A budget driven by compulsions of political economy
by Punarvasu Parekh on 02 Mar 2016 5 Comments

In music, it is said, if you could repeat a feat three times in a row without making any mistake, then you have mastered it. With that, Mr. Arun Jaitley can be said to have mastered the art of disappointing those who have pinned their hopes on his budget. For him, it has not been a hard job. Last year, when he had everything going for him, he managed to produce a lackluster budget. This year, with headwinds from abroad and at home, he had stronger excuses for lack of imagination.


The finance minister has received bouquets and brickbats. But the fact is that this budget has been driven by compulsions of political economy. Grasp it, and you will get a key to understand why he has done what he has done. Retain credibility among investors at home and abroad and deploy money where the votes are. Mr. Jaitley’s skill lies in the tight ropewalking between conflicting imperatives.


Thus, he has chosen to stay the course on fiscal deficit. Sticking to the deficit control timetable (pompously called fiscal consolidation roadmap) in a world afflicted by uncertainties and adversities has enhanced the country’s credibility and gone down well with investors.

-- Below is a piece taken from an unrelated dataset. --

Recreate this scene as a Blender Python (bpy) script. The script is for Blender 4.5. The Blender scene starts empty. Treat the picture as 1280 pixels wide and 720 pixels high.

The fiscal deficit, excess of expenditure over income before borrowing, has been contained to the budgeted level of 3.9 per cent of GDP in the current year and planned to be reduced to 3.5 per cent next year. Revenue deficit, the bad part of fiscal deficit, has been contained to 2.8 per cent of GDP this year and planned to be cut further to 2.5 per cent next year. In the process, FM has reduced the government’s borrowing programme for a second successive year, and controlled the share of revenue that is eaten up by interest payments. He has got a response in terms of lower interest rates in the bond market, and put the onus on the Reserve Bank of India (RBI) to respond by lowering policy rates.


Another thing for which he has been rightly complimented is the emphasis on infrastructure. At a time when growth is low (whatever the official GDP numbers may say) and private investment is not forthcoming due to excess capacity in the industry and debt hangover, the government has to lead from the front by pushing up public investment in infrastructure that will create jobs and boost productivity across the economy.


Mr. Jaitley has also introduced, to his credit, the most sweeping set of announcements yet for facilitating tax compliance, reducing the scope for disputes and clearing the backlog of cases in appeal. The widening of the window for a presumptive tax regime will bring relief to small businesses, as do the steps for reducing personal interaction between the taxman and the taxpayer, for reducing the scope for harassment (which is still widespread), and for increasing transparency. These are significant steps in the broader programme for improving the ease of doing business in the country. The voluntary disclosure scheme for local black money may work better than the unsuccessful scheme announced last year, provided the taxpayers (or evaders) are assured that they will not be harassed later on.


The most important message from the budget, however, is not economic, but political, and it lies in the unmistakable shift in the focus from the urban to the rural, from the aspirational to the downtrodden, from the factory to the farm. Obviously, the loss in Bihar and the impending elections in several states have forced a change in the National Democratic Alliance’s market positioning.  


This shift is reflected in the finance minister’s acts of omission and commission. Until last year, the prime minister was rightly criticising the Mahatma Gandhi National Rural Employment Guarantee scheme as an acknowledgement of the state’s failure to create productive jobs and, therefore, a shame. Now, his finance minister takes pride in making the highest-ever allocation to it. Against the backdrop of agricultural distress, the enhanced attention to the rural areas is wholly welcome. The problem is that we have been hearing these promises and resolutions for decades. One can only hope that the schemes announced and money allocated will produce tangible results.


The shift in focus is also visible in the squeezing of aspirational sections of the economy by expanding the breadth of indirect taxation and extracting as much as possible even from the salaried middle class. There is another cess under a pious name and tax on withdrawal of EPS at a time when the government spends lavishly on its own staff - widely perceived as inefficient and corrupt work-shirkers. The promised reduction of corporate tax in return for withdrawal of some tax concessions has been confined to small companies with annual turnover of less than Rs. 5 crore.  


The budget is one more proof that those who expected Narendra Modi to be a Margaret Thatcher or Lee Kuan Yew with Indian roots are in for a disappointment. The “minimum government” is out of window, nanny state is back. There is no real relaxation for foreign direct investment in newer sectors or an increase in ceilings, except in agro-processing.


Privatisation has not merited even a single reference. The talk of strategic sale is not about sale of equity but of physical assets of public sector undertakings (PSUs) such as land. The whole tone and tenor of the budget speech signals a return to the tired rhetoric of bad old socialist days.


Overall, the budget does not offer any approach to a transformation of India’s economy. It is unlikely to leave the Indian economy any better off.